Wenig später bricht das Beziehungsschlamassel auch über Bernadine (Angela Bassett) herein. Am Schminktisch läßt ihr Gatte sie für seine weiße Sekretärin sitzen. Sie rast und tost, verstaut all sein Hab und Gut in einem BMW der 7er-Serie und brennt das Kroppzeug nieder. Dann geht sie heulend zum Friseur. Oder Robin (Loretta Devine): Ihr wäre jeder Kerl willkommen, der sie nur gut behandeln würde, beim Küssen die Zähne auseinanderbekäme und danach nicht gleich einschliefe. Statt dessen trifft sie sich abwechselnd mit einem dicklichen Bürohengst und einem ebenso unappetitlichen Homeboy, der ständig kifft und sie im Rausch mit Apfelsinen bewirft. Schwanger wird sie von einem drahtigen Womanizer, der nebenbei eine Vollzeitehe führt. Allein mit Gloria (Lela Rochon) meint es die Liebe gut. Zunächst entfleucht der Vater ihres Sohnes zwar ins Homosexuelle, aber am Ende heiratet sie einen netten Heimwerker aus der Nachbarschaft.

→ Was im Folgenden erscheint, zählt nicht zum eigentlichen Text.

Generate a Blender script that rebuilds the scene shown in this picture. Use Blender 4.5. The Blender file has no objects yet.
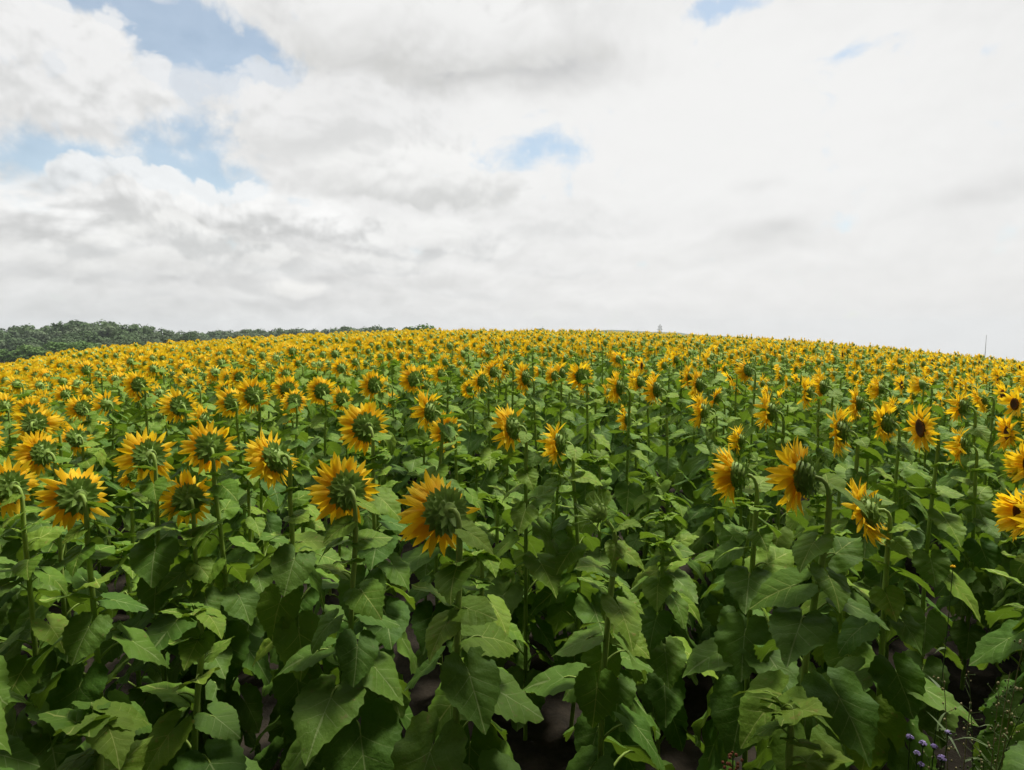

Das alles wird zwei Stunden lang bei diversen Weinrunden und Geburtstagen beredet: Soll man nach der Scheidung den Trübsinn ins Kissen schnäuzen, analysieren lassen oder doch lieber den nächsten Kerl greifen? Gibt es ein Leben nach dem Höhepunkt? Welcher Festiger paßt zu meinem Typ? An den Männern wird auf sauber barbierte Bärte geachtet. Einige tragen Koteletten zum Anzug, andere kommen beim Sex schlecht aus den Unterhosen.

In Warten auf Mr. Right dreht sich die Welt um vier Freundinnen der gehobenen afroamerikanischen Mittelklasse, die Forrest Whitaker mit seinem Debüt zur Solidarität ermahnt. Der Geschlechterkampf als Beiprodukt des Civil Rights March, die Identität liegt in der festen Partnerschaft. Die beste Ehe führt ein bestaussehender schwarzer Rechtsanwalt, der seine krebskranke weiße Gattin bis in den Tod pflegt und beim Fremdgehen bloß kuschelt. Das Thema hätte Smokey Robinson in einem Schmusehit nach drei Minuten abgehakt. hf

„Waiting to Exhale – Warten auf Mr. Right“. Regie: Forest Whitaker; mit Whitney Houston, Angela Bassett, Loretta Devine, Lela Rochon; USA 1995, 123 Min.